WHAT IS NEEDED: Everything from the first line down to the line containing "COL = SC.collection" should be reproduced exactly; please include nothing else.
..........
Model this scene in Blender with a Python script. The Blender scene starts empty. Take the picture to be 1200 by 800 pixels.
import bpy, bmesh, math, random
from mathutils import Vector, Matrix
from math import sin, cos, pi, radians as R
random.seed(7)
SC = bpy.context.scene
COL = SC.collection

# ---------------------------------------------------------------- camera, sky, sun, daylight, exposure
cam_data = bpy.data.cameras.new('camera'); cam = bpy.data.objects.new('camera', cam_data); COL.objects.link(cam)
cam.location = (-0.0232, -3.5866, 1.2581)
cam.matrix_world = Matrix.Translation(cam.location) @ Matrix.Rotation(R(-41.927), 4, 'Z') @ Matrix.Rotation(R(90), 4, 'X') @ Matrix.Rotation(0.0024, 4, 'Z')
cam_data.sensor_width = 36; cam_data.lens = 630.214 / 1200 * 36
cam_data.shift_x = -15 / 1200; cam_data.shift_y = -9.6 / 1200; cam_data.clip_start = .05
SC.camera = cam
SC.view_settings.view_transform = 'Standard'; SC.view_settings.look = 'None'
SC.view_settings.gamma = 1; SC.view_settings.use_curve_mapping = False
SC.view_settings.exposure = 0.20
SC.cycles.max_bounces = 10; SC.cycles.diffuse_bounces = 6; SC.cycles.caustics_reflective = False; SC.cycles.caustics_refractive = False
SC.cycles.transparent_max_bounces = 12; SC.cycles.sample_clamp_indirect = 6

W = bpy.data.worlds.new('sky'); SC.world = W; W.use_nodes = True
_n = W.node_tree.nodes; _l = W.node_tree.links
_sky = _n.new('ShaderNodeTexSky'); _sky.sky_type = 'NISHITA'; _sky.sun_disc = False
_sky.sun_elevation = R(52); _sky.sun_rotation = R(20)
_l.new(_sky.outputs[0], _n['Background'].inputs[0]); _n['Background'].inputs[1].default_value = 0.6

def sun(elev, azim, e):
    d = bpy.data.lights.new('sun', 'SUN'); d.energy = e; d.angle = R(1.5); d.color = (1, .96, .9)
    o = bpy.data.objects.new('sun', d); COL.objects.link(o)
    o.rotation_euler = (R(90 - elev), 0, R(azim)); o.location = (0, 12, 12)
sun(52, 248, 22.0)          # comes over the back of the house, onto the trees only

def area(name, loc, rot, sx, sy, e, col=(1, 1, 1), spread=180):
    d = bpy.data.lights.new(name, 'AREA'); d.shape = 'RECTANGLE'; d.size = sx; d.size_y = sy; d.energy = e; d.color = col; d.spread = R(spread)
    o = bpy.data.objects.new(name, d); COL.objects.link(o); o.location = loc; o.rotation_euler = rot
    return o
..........
THE ANSWER:
Model this scene in Blender with a Python script. The Blender scene starts empty. Take the picture to be 1200 by 800 pixels.
import bpy, bmesh, math, random
from mathutils import Vector, Matrix
from math import sin, cos, pi, radians as R
random.seed(7)
SC = bpy.context.scene
COL = SC.collection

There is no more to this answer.